The Lowtax thing has a bunch of people coming out of the woodwork to talk about Something Awful, so I’m thinking about that now....
The Lowtax thing has a bunch of people coming out of the woodwork to talk about Something Awful, so I’m thinking about that now. I never used SA because I didn’t much approve of it, so take anything I have to say with a grain of salt, but I was surrounded by people who used it, and we’re all surrounded by the products of its existence, so it’s, I guess, relevant.
There’s a take people enjoy that’s like “SA got Trump elected by creating 4chan”, and that’s been trotted out for the occasion, and to be clear, this is a stupid take. There’s a real sense in which SA is responsible for 4chan, not just by kicking out the community that would go on to create it but also by defining the culture they took with them, a variant of the broader SA culture. But the chain of causality breaks down rapidly after that, and, like, the thing is: there are very few things about the modern world that SA can specifically be said to have caused. But almost the entire English-speaking Internet is downstream of SA. The influence was diffuse and indirect, but all-encompassing.
Anyway, my take on SA is basically: people who liked the site always advocated for it by saying that the heavy moderation lead to a higher quality of users and discussion – the argument was basically that it was the Singapore of the internet. The problem with this approach is that, in practice, SA was more like if Singapore was run by Trey Parker, Matt Stone, and the Kiwifarms people – it had a kind of “droog culture” that prefigured 4chan and was actually stronger in the staff than in the wider userbase, and while it prided itself on being more refined and tasteful than the rest of the Internet, in practice this boiled down to being the coolest and playing high school clique politics the best, which was IMO not a great fit for the level of authoritarianism involved. There was also just the fact that “banning people a lot leads to higher-quality discussion” was, while to some extent a real phenomenon, largely a happy accident – SA routinely banned people for really stupid reasons, and that’s because maximizing the number of people banned was central to their business model. That’s the opposite of what you want if you’re trying to run a site with strong norms, and all their other revenue sources were actively damaging to the site culture as well, so, like, it wasn’t great.

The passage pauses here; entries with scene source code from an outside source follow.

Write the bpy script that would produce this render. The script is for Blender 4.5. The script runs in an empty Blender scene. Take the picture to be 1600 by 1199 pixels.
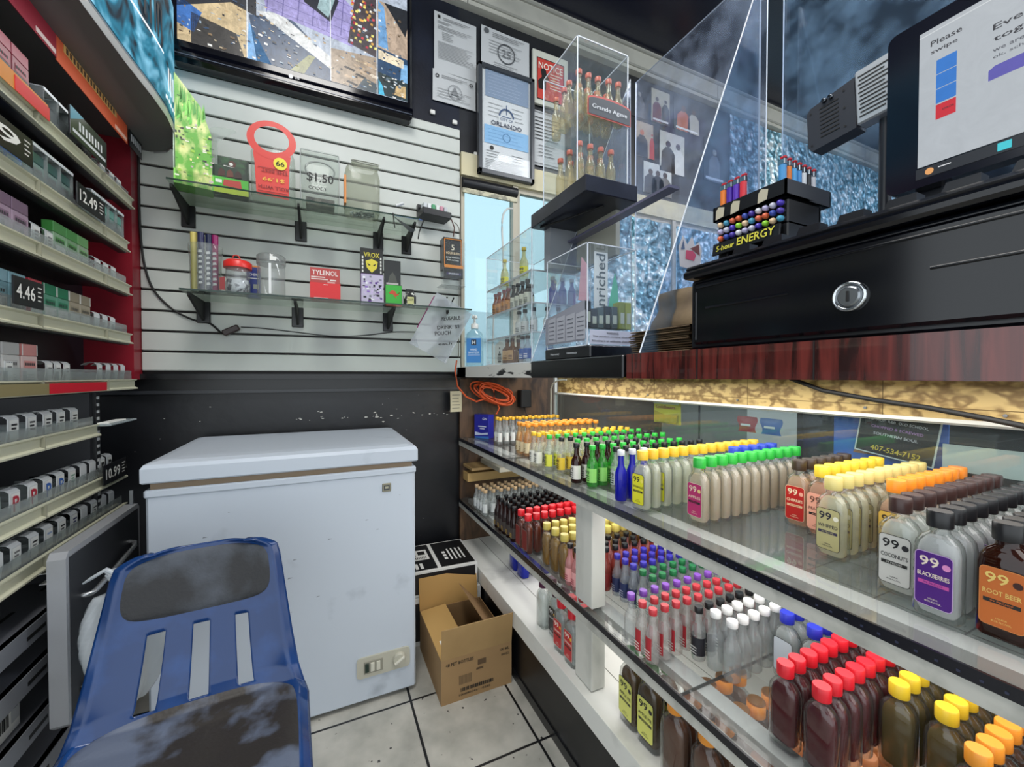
import bpy, math, random
from mathutils import Matrix, Vector
random.seed(7)
sc = bpy.context.scene
C = sc.collection
PI = math.pi

# ---------------- camera, world, exposure ----------------
cam = bpy.data.cameras.new('camera'); co = bpy.data.objects.new('camera', cam); C.objects.link(co)
co.location = (0, 0, 1.067); co.rotation_euler = (math.radians(88.97), 0, math.radians(-24.9))
cam.sensor_width = 36; cam.lens = 14.4; cam.clip_start = 0.02; cam.clip_end = 200
sc.camera = co
sc.view_settings.view_transform = 'Standard'; sc.view_settings.look = 'None'
sc.view_settings.exposure = 0.35; sc.view_settings.gamma = 1.0
sc.view_settings.use_curve_mapping = False
sc.cycles.transparent_max_bounces = 80
sc.cycles.max_bounces = 8
sc.cycles.diffuse_bounces = 4
sc.cycles.sample_clamp_indirect = 4
sc.cycles.caustics_reflective = False; sc.cycles.caustics_refractive = False
W = bpy.data.worlds.new('world'); sc.world = W; W.use_nodes = True
bg = W.node_tree.nodes['Background']; bg.inputs[0].default_value = (0.88, 0.95, 1.0, 1); bg.inputs[1].default_value = 1.45

def area(name, loc, size, power, rot=(0, 0, 0), col=(1, 1, 1)):
    l = bpy.data.lights.new(name, 'AREA'); l.shape = 'RECTANGLE'; l.size, l.size_y = size
    l.energy = power; l.color = col
    o = bpy.data.objects.new(name, l); C.objects.link(o); o.location = loc; o.rotation_euler = rot
    return o
area('ceiling_light', (-0.05, 0.35, 2.98), (0.5, 1.3), 27, col=(1, .98, .95))
area('ceiling_light', (2.6, 0.3, 2.98), (2.4, 0.5), 48, col=(.95, .97, 1))
area('ceiling_light', (5.6, 0.3, 2.98), (2.4, 0.5), 45, col=(.95, .97, 1))
area('canopy_light', (-0.47, 1.25, 1.875), (0.04, 1.0), 0.4, rot=(0, math.radians(25), 0))  # added unseen source under the plain canopy, brightens the rack
area('shelf_light', (0.82, 0.75, 1.05), (0.40, 1.8), 7.5, col=(1, .98, .95))  # added fill areas brightening the case interior, no lit fittings there
area('shelf_light', (0.80, 0.75, 0.735), (0.25, 1.7), 3.2, col=(1, .98, .95))
area('shelf_light', (0.80, 0.75, 0.43), (0.25, 1.7), 2.2, col=(1, .98, .95))

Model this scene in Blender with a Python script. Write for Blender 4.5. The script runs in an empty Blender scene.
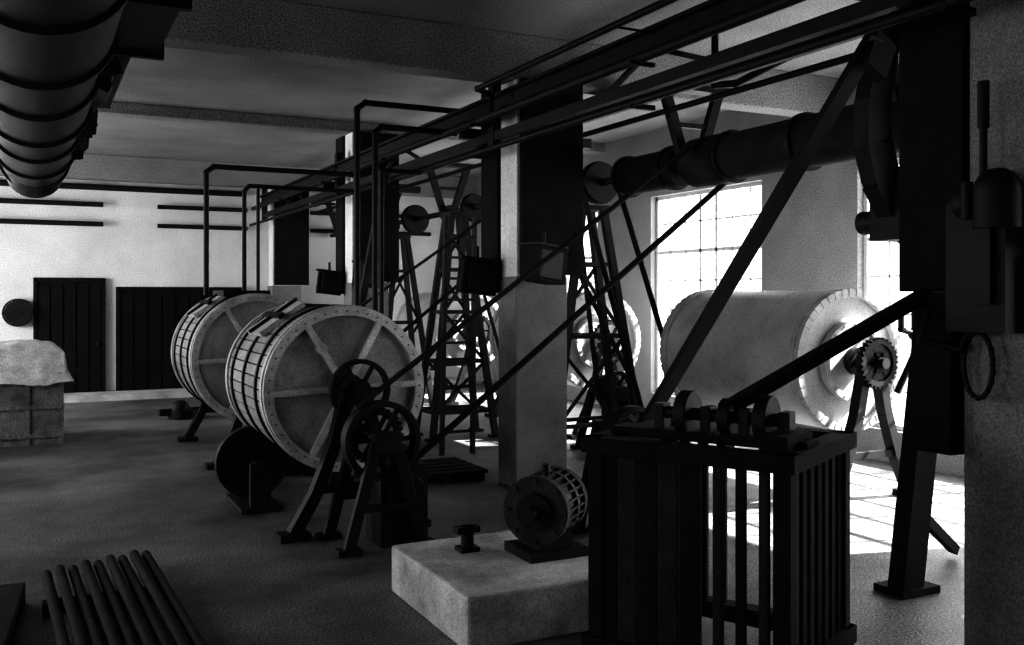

The weird combination of lumpen vandalism, haughty tastemaker shit, and posturing via competitive humour are really what I think define SA as a site, and they’re its gift to the larger internet culture – sure, you see something related from the alt-right, but you also see it from Harvard bluechecks; it’s everywhere so trying to trace specific “lineages” isn’t that interesting. If you want to talk about the site’s cultural influence in a deeper way than “look at all these seminal things that came from SA”, I really think it has to be about that sort of vague stylistic bequest.